= PROBLEM STATEMENT =
Make a tally of the lines in the records that include the string "part", and give only that number.

===== ENTRIES =====

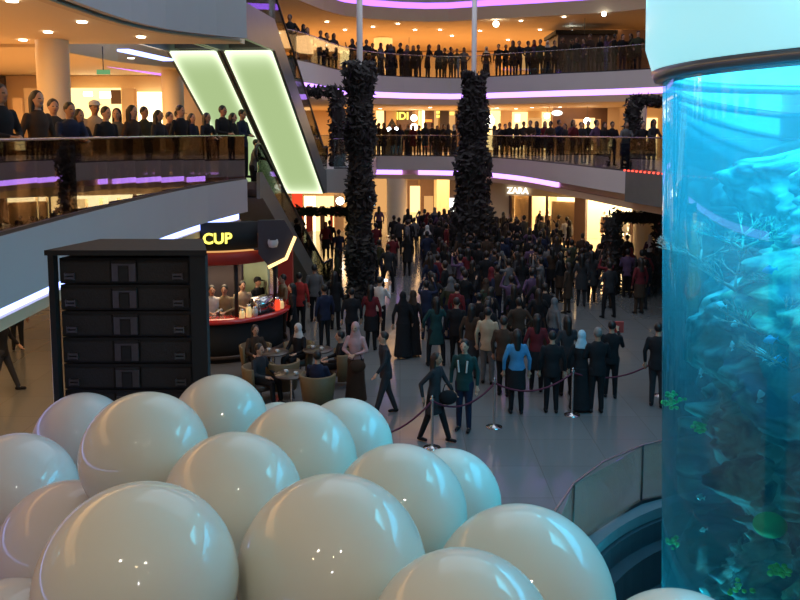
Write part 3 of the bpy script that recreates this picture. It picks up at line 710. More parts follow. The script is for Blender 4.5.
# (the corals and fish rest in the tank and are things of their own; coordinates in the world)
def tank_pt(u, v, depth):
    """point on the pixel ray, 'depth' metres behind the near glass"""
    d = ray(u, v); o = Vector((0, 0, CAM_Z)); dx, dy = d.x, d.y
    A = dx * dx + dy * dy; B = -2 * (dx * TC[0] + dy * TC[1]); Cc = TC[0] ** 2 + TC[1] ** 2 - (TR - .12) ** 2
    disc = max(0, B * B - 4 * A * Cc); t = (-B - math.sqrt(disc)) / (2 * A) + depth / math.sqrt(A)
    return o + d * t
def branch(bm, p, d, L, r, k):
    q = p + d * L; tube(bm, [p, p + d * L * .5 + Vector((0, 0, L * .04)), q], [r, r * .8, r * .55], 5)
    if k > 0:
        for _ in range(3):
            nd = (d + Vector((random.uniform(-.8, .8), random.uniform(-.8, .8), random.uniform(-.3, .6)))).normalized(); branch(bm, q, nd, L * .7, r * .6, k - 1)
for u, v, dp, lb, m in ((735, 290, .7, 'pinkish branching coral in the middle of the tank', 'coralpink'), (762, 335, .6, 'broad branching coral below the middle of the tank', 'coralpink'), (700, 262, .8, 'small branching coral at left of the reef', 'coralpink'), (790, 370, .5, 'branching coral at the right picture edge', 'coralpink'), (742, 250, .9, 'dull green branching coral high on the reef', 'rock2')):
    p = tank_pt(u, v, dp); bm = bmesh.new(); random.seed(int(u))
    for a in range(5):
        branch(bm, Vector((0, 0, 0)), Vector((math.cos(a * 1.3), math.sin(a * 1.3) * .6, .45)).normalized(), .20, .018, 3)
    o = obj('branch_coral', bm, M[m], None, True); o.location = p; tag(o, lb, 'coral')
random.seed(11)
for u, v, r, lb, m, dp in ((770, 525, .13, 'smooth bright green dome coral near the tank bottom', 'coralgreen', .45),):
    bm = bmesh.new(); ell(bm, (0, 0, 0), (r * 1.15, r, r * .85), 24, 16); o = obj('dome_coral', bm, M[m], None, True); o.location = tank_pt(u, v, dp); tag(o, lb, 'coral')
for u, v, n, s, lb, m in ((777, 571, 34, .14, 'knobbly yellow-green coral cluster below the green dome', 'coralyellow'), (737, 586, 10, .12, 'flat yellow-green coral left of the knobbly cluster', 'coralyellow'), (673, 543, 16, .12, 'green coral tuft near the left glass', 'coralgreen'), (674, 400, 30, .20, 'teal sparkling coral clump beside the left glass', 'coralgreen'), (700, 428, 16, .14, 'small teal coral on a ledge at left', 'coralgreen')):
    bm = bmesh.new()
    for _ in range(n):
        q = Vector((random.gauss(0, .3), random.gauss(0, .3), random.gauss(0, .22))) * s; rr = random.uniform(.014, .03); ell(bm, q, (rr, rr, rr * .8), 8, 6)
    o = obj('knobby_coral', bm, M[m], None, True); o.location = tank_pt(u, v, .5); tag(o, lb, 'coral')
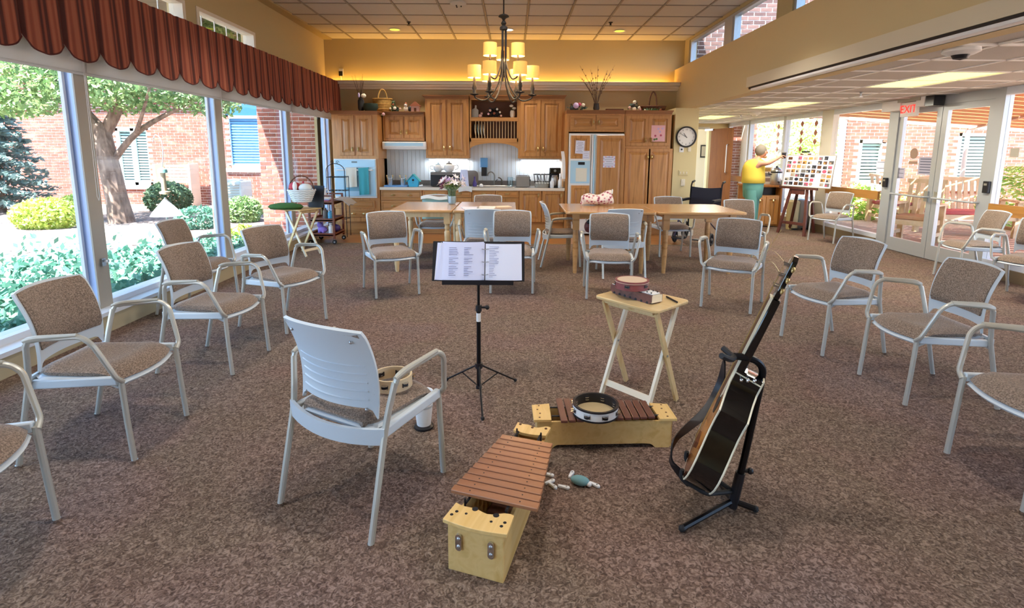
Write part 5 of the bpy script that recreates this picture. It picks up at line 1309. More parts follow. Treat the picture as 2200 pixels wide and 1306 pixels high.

=====
===== ENTRIES =====

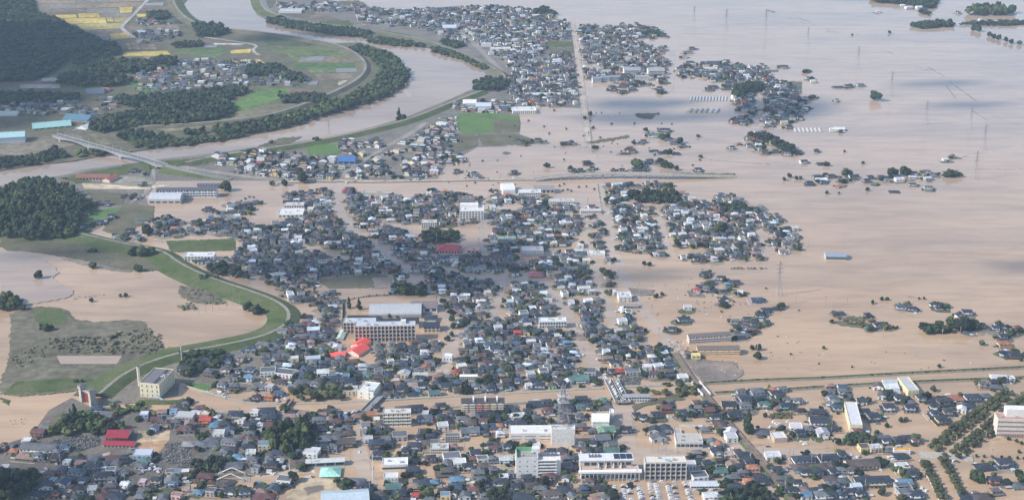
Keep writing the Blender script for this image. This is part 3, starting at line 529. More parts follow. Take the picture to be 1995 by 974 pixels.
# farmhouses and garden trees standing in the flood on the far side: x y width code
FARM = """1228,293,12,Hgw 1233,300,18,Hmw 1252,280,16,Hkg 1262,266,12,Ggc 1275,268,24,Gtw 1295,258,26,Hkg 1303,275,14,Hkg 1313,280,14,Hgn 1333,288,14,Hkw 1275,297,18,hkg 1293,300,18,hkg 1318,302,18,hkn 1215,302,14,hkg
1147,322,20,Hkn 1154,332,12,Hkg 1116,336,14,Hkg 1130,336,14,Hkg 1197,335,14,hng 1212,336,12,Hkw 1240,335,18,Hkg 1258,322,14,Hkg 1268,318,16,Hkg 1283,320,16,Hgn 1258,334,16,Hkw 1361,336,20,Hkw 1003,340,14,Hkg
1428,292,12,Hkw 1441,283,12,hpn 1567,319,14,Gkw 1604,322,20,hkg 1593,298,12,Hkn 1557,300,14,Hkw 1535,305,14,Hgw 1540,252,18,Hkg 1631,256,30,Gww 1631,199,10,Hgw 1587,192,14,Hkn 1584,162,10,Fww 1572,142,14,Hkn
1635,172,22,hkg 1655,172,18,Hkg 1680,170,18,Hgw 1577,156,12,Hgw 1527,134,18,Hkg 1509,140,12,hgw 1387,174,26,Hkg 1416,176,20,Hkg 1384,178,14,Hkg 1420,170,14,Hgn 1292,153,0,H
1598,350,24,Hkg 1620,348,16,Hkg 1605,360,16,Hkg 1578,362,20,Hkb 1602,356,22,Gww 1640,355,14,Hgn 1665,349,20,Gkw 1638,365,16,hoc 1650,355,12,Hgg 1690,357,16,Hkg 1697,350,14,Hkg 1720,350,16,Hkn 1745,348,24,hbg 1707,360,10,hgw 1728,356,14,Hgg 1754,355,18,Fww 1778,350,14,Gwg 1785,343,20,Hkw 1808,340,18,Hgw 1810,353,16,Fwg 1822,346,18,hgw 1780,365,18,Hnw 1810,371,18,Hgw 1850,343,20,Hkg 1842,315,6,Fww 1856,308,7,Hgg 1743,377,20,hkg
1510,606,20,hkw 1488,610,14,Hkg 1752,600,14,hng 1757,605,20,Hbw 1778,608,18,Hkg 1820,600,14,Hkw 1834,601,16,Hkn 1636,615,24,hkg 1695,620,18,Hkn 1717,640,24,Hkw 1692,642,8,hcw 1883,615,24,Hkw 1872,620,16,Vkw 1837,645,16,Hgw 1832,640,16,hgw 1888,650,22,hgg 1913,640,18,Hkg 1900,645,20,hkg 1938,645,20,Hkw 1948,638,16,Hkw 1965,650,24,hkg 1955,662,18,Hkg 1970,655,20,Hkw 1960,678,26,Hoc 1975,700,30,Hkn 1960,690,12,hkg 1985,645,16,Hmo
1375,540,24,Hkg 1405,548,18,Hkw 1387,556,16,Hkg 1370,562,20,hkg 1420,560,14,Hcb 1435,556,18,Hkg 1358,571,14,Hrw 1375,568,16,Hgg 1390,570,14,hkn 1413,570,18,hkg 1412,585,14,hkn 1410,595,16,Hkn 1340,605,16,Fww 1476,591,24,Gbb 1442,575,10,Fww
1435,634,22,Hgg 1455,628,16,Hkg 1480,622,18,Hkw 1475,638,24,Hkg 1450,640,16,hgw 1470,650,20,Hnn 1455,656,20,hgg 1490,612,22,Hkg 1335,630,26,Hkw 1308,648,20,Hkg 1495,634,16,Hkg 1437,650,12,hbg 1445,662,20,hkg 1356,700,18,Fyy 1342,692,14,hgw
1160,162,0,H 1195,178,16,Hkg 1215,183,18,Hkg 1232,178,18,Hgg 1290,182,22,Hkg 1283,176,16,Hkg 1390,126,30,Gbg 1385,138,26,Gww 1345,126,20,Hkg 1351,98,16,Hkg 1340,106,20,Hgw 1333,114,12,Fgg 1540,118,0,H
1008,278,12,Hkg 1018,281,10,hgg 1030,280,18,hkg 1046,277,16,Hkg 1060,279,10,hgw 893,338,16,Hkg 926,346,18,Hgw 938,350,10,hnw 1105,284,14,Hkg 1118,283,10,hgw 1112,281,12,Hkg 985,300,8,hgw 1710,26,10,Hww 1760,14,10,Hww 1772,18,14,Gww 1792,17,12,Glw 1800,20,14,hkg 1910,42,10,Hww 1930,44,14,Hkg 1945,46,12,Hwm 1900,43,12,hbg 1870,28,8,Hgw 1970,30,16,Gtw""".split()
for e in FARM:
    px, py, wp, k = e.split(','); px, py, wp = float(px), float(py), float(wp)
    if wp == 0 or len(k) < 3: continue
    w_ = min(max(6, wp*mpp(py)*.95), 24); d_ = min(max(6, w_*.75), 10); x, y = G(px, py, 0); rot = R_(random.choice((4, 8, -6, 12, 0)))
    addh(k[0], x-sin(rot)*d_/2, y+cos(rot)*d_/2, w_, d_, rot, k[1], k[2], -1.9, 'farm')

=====
===== ENTRIES =====

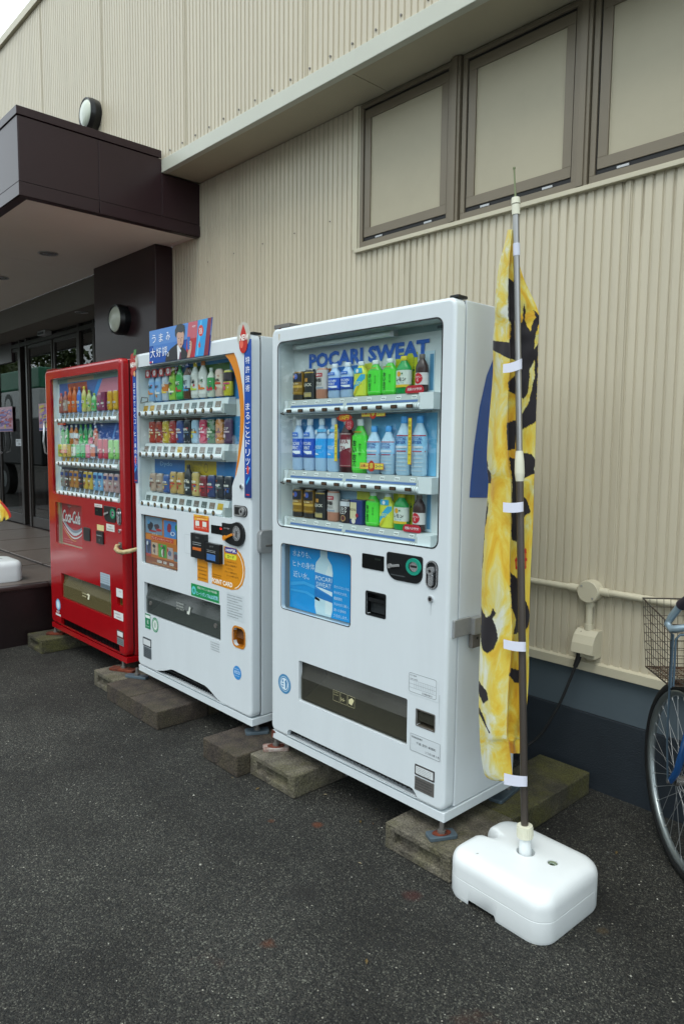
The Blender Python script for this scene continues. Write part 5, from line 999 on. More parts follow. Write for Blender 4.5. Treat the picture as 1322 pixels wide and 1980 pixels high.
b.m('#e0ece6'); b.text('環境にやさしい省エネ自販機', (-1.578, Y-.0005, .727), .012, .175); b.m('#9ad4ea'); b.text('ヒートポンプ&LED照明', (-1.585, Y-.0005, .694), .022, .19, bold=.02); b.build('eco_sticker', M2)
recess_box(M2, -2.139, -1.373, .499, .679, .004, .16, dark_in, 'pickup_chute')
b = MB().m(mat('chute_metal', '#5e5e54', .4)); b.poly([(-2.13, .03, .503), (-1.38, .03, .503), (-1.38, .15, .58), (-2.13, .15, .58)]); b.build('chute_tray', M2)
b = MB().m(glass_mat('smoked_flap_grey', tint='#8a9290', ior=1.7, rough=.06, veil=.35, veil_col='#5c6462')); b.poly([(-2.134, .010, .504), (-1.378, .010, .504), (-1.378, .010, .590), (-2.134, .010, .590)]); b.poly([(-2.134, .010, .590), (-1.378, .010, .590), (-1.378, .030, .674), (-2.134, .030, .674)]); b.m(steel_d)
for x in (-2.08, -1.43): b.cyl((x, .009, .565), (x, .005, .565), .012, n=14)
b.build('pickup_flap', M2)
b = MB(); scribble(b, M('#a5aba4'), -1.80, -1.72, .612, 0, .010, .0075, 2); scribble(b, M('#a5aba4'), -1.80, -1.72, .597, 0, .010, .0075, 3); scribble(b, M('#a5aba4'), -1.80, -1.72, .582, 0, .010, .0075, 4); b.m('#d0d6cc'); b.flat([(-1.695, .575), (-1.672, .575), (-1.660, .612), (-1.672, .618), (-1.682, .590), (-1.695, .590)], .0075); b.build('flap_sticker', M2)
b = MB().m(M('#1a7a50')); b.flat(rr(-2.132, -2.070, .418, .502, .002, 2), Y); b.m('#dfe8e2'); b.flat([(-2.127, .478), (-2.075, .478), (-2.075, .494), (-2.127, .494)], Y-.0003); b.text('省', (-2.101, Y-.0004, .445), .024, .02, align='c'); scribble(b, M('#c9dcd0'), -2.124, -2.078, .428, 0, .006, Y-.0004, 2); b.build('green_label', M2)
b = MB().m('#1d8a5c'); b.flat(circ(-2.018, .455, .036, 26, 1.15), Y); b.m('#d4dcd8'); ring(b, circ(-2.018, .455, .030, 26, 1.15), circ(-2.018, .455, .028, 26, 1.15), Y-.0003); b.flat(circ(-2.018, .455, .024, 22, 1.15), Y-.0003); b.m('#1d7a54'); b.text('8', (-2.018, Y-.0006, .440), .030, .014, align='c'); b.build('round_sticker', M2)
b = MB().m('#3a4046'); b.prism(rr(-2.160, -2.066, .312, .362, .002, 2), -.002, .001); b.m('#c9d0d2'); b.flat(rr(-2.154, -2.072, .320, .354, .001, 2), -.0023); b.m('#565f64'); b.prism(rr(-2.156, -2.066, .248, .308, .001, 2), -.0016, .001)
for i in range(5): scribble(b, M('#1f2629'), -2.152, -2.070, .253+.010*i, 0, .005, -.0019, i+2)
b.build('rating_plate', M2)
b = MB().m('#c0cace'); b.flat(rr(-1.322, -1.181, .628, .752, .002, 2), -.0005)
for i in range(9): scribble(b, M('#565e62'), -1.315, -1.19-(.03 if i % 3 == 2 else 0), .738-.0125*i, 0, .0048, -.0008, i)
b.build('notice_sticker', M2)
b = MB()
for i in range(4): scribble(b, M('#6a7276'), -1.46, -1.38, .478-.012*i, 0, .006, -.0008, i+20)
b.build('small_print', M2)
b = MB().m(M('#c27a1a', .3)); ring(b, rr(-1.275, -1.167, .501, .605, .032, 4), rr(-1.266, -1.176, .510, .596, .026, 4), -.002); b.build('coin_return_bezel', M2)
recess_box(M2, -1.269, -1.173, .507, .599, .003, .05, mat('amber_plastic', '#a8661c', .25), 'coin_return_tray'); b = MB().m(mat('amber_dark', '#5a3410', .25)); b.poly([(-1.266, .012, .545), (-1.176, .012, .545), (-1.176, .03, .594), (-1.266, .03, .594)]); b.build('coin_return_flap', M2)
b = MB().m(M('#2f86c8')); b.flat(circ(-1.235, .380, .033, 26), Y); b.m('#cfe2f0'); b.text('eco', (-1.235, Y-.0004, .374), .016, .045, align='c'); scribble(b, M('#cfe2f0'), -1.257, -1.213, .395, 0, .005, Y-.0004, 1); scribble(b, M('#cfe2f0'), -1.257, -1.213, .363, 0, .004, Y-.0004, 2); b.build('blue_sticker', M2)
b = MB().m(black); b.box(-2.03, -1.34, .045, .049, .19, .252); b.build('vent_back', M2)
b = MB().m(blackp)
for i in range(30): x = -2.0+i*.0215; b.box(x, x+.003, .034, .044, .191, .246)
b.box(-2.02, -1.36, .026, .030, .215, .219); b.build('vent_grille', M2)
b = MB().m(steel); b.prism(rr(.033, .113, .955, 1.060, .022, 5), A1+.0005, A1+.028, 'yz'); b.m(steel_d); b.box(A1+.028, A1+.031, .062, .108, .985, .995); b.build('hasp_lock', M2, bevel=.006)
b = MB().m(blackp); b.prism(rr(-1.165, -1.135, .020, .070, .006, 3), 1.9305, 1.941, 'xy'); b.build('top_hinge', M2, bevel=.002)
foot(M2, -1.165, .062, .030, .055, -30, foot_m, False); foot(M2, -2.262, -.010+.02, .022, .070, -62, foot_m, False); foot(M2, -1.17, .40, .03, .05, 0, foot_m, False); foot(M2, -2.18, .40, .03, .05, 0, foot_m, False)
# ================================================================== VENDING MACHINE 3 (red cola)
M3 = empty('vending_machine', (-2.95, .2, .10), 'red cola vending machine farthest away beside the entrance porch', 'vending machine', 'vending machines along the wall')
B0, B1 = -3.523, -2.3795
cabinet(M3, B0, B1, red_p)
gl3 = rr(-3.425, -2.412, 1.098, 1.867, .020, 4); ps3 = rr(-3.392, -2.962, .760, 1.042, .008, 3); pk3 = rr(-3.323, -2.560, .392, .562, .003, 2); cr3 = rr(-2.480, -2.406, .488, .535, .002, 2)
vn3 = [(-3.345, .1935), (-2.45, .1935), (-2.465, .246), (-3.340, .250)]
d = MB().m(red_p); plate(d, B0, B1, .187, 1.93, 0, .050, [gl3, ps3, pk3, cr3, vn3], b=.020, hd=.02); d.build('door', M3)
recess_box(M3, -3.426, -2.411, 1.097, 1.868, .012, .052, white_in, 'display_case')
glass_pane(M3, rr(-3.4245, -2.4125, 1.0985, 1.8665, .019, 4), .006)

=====

= WRITTEN SOLUTION =
4